§ **Exercise goal**
Set all the material down again unchanged, without the pictures.

§ **Stored data**
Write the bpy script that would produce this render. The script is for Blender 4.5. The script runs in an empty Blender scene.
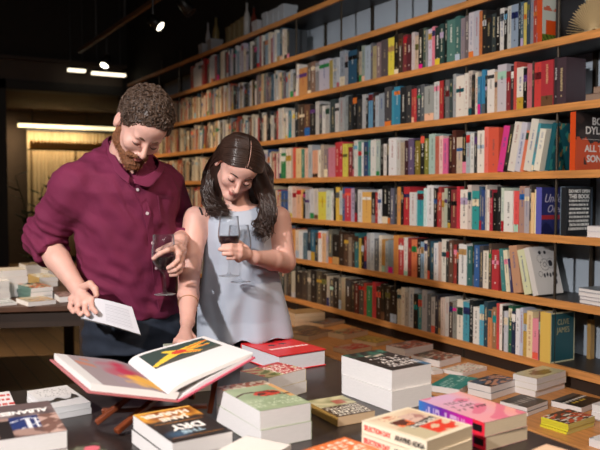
import bpy, bmesh, math, random
import numpy as np
from mathutils import Vector, Matrix
from mathutils.bvhtree import BVHTree

SC = bpy.context.scene
COL = SC.collection
FPX = 740.0
TH = math.radians(29.9)
CS, SN = math.cos(TH), math.sin(TH)
PITCH = math.atan(35.0 / 740.0)
CP, SP = math.cos(PITCH), math.sin(PITCH)
CAMZ = 1.35

# ---------------------------------------------------------------- camera
cam = bpy.data.cameras.new('camera')
camo = bpy.data.objects.new('camera', cam)
COL.objects.link(camo)
camo.location = (0, 0, CAMZ)
camo.rotation_euler = (math.pi / 2 - PITCH, 0, -TH)
cam.sensor_width = 36
cam.lens = FPX / 600 * 36
cam.clip_start = 0.05
cam.dof.use_dof = True; cam.dof.focus_distance = 2.6; cam.dof.aperture_fstop = 3.5
SC.camera = camo
SC.view_settings.view_transform = 'Standard'
SC.view_settings.look = 'None'
SC.view_settings.gamma = 1
SC.view_settings.use_curve_mapping = False

# ---------------------------------------------------------------- coordinates
# "view frame": X right, Y horizontal distance ahead, Z up, origin under the camera
def ray(px, py):
    a = (px - 300) / FPX; b = (225 - py) / FPX
    return a, CP + b * SP, -SP + b * CP
def V(px, py, Z):                       # pixel + horizontal distance -> view frame
    a, f, v = ray(px, py); k = Z / f
    return Vector((a * k, Z, CAMZ + v * k))
def Vh(px, py, h):                      # pixel + height -> view frame
    a, f, v = ray(px, py); k = (h - CAMZ) / v
    return Vector((a * k, f * k, h))
def W(p):                               # view frame -> world
    return Vector((p[0] * CS + p[1] * SN, -p[0] * SN + p[1] * CS, p[2]))
def Wh(px, py, h): return W(Vh(px, py, h))
def Wx(px, py, x):                      # pixel -> world point on plane x = const
    a, f, v = ray(px, py)
    d = W((a, f, 0)); k = x / d.x
    return Vector((x, d.y * k, CAMZ + v * k))
def Wy(px, py, y):
    a, f, v = ray(px, py)
    d = W((a, f, 0)); k = y / d.y
    return Vector((d.x * k, y, CAMZ + v * k))

# ---------------------------------------------------------------- materials
def lin(c):
    if isinstance(c, str):
        c = c.lstrip('#'); c = [int(c[i:i + 2], 16) / 255 for i in (0, 2, 4)]
    return tuple(x / 12.92 if x <= 0.04045 else ((x + 0.055) / 1.055) ** 2.4 for x in c)
MATS = {}
def mat(name, col='808080', rough=0.5, metal=0.0, emit=0.0, bump=0.0, bscale=40.0, var=0.0, vscale=8.0,
        trans=0.0, ior=1.45, sss=0.0, stretch=(1, 1, 1), attr=False, coat=0.0, sheen=0.0, spec=None):
    if name in MATS: return MATS[name]
    m = bpy.data.materials.new(name); m.use_nodes = True
    nt = m.node_tree; b = nt.nodes['Principled BSDF']
    c = lin(col)
    b.inputs['Base Color'].default_value = (*c, 1)
    b.inputs['Roughness'].default_value = rough
    b.inputs['Metallic'].default_value = metal
    b.inputs['IOR'].default_value = ior
    if spec is not None: b.inputs['Specular IOR Level'].default_value = spec
    if trans: b.inputs['Transmission Weight'].default_value = trans
    if coat: b.inputs['Coat Weight'].default_value = coat
    if sheen: b.inputs['Sheen Weight'].default_value = sheen
    if sss:
        b.inputs['Subsurface Weight'].default_value = sss
        b.inputs['Subsurface Radius'].default_value = (0.012, 0.005, 0.003)
        b.inputs['Subsurface Scale'].default_value = 0.6
    if emit:
        b.inputs['Emission Color'].default_value = (*c, 1)
        b.inputs['Emission Strength'].default_value = emit
    tc = nt.nodes.new('ShaderNodeTexCoord'); mp = nt.nodes.new('ShaderNodeMapping')
    nt.links.new(tc.outputs['Object'], mp.inputs['Vector'])
    mp.inputs['Scale'].default_value = stretch
    if attr:
        at = nt.nodes.new('ShaderNodeAttribute'); at.attribute_name = 'Col'
        nt.links.new(at.outputs['Color'], b.inputs['Base Color'])
    elif var:
        n = nt.nodes.new('ShaderNodeTexNoise'); n.inputs['Scale'].default_value = vscale
        n.inputs['Detail'].default_value = 6
        nt.links.new(mp.outputs['Vector'], n.inputs['Vector'])
        r = nt.nodes.new('ShaderNodeValToRGB')
        r.color_ramp.elements[0].position = 0.3; r.color_ramp.elements[1].position = 0.7
        r.color_ramp.elements[0].color = (*[max(0, x * (1 - var)) for x in c], 1)
        r.color_ramp.elements[1].color = (*[min(1, x * (1 + var)) for x in c], 1)
        nt.links.new(n.outputs['Fac'], r.inputs['Fac'])
        nt.links.new(r.outputs['Color'], b.inputs['Base Color'])
    if bump:
        n = nt.nodes.new('ShaderNodeTexNoise'); n.inputs['Scale'].default_value = bscale
        n.inputs['Detail'].default_value = 5
        nt.links.new(mp.outputs['Vector'], n.inputs['Vector'])
        bp = nt.nodes.new('ShaderNodeBump'); bp.inputs['Strength'].default_value = bump
        bp.inputs['Distance'].default_value = 0.01
        nt.links.new(n.outputs['Fac'], bp.inputs['Height'])
        nt.links.new(bp.outputs['Normal'], b.inputs['Normal'])
    MATS[name] = m
    return m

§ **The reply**
Write the bpy script that would produce this render. The script is for Blender 4.5. The script runs in an empty Blender scene.
import bpy, bmesh, math, random
import numpy as np
from mathutils import Vector, Matrix
from mathutils.bvhtree import BVHTree

SC = bpy.context.scene
COL = SC.collection
FPX = 740.0
TH = math.radians(29.9)
CS, SN = math.cos(TH), math.sin(TH)
PITCH = math.atan(35.0 / 740.0)
CP, SP = math.cos(PITCH), math.sin(PITCH)
CAMZ = 1.35

# ---------------------------------------------------------------- camera
cam = bpy.data.cameras.new('camera')
camo = bpy.data.objects.new('camera', cam)
COL.objects.link(camo)
camo.location = (0, 0, CAMZ)
camo.rotation_euler = (math.pi / 2 - PITCH, 0, -TH)
cam.sensor_width = 36
cam.lens = FPX / 600 * 36
cam.clip_start = 0.05
cam.dof.use_dof = True; cam.dof.focus_distance = 2.6; cam.dof.aperture_fstop = 3.5
SC.camera = camo
SC.view_settings.view_transform = 'Standard'
SC.view_settings.look = 'None'
SC.view_settings.gamma = 1
SC.view_settings.use_curve_mapping = False

# ---------------------------------------------------------------- coordinates
# "view frame": X right, Y horizontal distance ahead, Z up, origin under the camera
def ray(px, py):
    a = (px - 300) / FPX; b = (225 - py) / FPX
    return a, CP + b * SP, -SP + b * CP
def V(px, py, Z):                       # pixel + horizontal distance -> view frame
    a, f, v = ray(px, py); k = Z / f
    return Vector((a * k, Z, CAMZ + v * k))
def Vh(px, py, h):                      # pixel + height -> view frame
    a, f, v = ray(px, py); k = (h - CAMZ) / v
    return Vector((a * k, f * k, h))
def W(p):                               # view frame -> world
    return Vector((p[0] * CS + p[1] * SN, -p[0] * SN + p[1] * CS, p[2]))
def Wh(px, py, h): return W(Vh(px, py, h))
def Wx(px, py, x):                      # pixel -> world point on plane x = const
    a, f, v = ray(px, py)
    d = W((a, f, 0)); k = x / d.x
    return Vector((x, d.y * k, CAMZ + v * k))
def Wy(px, py, y):
    a, f, v = ray(px, py)
    d = W((a, f, 0)); k = y / d.y
    return Vector((d.x * k, y, CAMZ + v * k))

# ---------------------------------------------------------------- materials
def lin(c):
    if isinstance(c, str):
        c = c.lstrip('#'); c = [int(c[i:i + 2], 16) / 255 for i in (0, 2, 4)]
    return tuple(x / 12.92 if x <= 0.04045 else ((x + 0.055) / 1.055) ** 2.4 for x in c)
MATS = {}
def mat(name, col='808080', rough=0.5, metal=0.0, emit=0.0, bump=0.0, bscale=40.0, var=0.0, vscale=8.0,
        trans=0.0, ior=1.45, sss=0.0, stretch=(1, 1, 1), attr=False, coat=0.0, sheen=0.0, spec=None):
    if name in MATS: return MATS[name]
    m = bpy.data.materials.new(name); m.use_nodes = True
    nt = m.node_tree; b = nt.nodes['Principled BSDF']
    c = lin(col)
    b.inputs['Base Color'].default_value = (*c, 1)
    b.inputs['Roughness'].default_value = rough
    b.inputs['Metallic'].default_value = metal
    b.inputs['IOR'].default_value = ior
    if spec is not None: b.inputs['Specular IOR Level'].default_value = spec
    if trans: b.inputs['Transmission Weight'].default_value = trans
    if coat: b.inputs['Coat Weight'].default_value = coat
    if sheen: b.inputs['Sheen Weight'].default_value = sheen
    if sss:
        b.inputs['Subsurface Weight'].default_value = sss
        b.inputs['Subsurface Radius'].default_value = (0.012, 0.005, 0.003)
        b.inputs['Subsurface Scale'].default_value = 0.6
    if emit:
        b.inputs['Emission Color'].default_value = (*c, 1)
        b.inputs['Emission Strength'].default_value = emit
    tc = nt.nodes.new('ShaderNodeTexCoord'); mp = nt.nodes.new('ShaderNodeMapping')
    nt.links.new(tc.outputs['Object'], mp.inputs['Vector'])
    mp.inputs['Scale'].default_value = stretch
    if attr:
        at = nt.nodes.new('ShaderNodeAttribute'); at.attribute_name = 'Col'
        nt.links.new(at.outputs['Color'], b.inputs['Base Color'])
    elif var:
        n = nt.nodes.new('ShaderNodeTexNoise'); n.inputs['Scale'].default_value = vscale
        n.inputs['Detail'].default_value = 6
        nt.links.new(mp.outputs['Vector'], n.inputs['Vector'])
        r = nt.nodes.new('ShaderNodeValToRGB')
        r.color_ramp.elements[0].position = 0.3; r.color_ramp.elements[1].position = 0.7
        r.color_ramp.elements[0].color = (*[max(0, x * (1 - var)) for x in c], 1)
        r.color_ramp.elements[1].color = (*[min(1, x * (1 + var)) for x in c], 1)
        nt.links.new(n.outputs['Fac'], r.inputs['Fac'])
        nt.links.new(r.outputs['Color'], b.inputs['Base Color'])
    if bump:
        n = nt.nodes.new('ShaderNodeTexNoise'); n.inputs['Scale'].default_value = bscale
        n.inputs['Detail'].default_value = 5
        nt.links.new(mp.outputs['Vector'], n.inputs['Vector'])
        bp = nt.nodes.new('ShaderNodeBump'); bp.inputs['Strength'].default_value = bump
        bp.inputs['Distance'].default_value = 0.01
        nt.links.new(n.outputs['Fac'], bp.inputs['Height'])
        nt.links.new(bp.outputs['Normal'], b.inputs['Normal'])
    MATS[name] = m
    return m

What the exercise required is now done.